German filmmaker Ebba Jahn made “A Jazz Film” that year with interviews, musical performances and fascinating visuals of the city before it became sterilized. For the film's 20th anniversary last year, Jahn put the film onto DVD format, a nostalgia piece for some, a valuable historical document for others.

Many of the musicians featured are still active players: Charles Gayle, William Parker, John Zorn, Jemeel Moondoc, Irene Schweizer, Peter Brotzmann. The film captures many who have departed firmly in their element: Charles Tyler, Don Cherry, Denis Charles, Peter Kowald.

The two main voices of the film are Gayle and Kowald, an American and a German playing improvised music in basements and lofts and in the Sound Unity Festival, the precursor to today's Vision Festival.

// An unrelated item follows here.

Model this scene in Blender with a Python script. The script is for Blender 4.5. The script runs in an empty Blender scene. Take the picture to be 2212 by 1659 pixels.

The film is romantic. There is a certain appeal and charm to the images of a dirtier, grittier New York. The scene, always the scene, seemed to be more vibrant and the musicians less weighed down. And the music is wonderful, compelling stuff even for people jaded about improvised music. Rising Tones Cross provides some continuity, showing how jazz survived when pop and rap and heavy metal began to fully take over the public consciousness.

‘Ebba Jahn’s remarkable film Rising Tones Cross, a two hour document of New York jazz, filmed in 1984 but looking so ramshackle and magnificently unreconstructed as to resemble a down at heel scene from a good decade earlier’ – The Wire (reviewing Le Weekend Festival 2008)


Venue: Denzille Cinema (limited to 30 seats), 13 Denzille Lane, Dublin 2
Saturday, October 25th. 5.30pm
Tickets: On the door or tickets.ie

Price: €8
 
Tomorrow, Amarch, De Sathairn.

Rising Tones Cross is a great watch!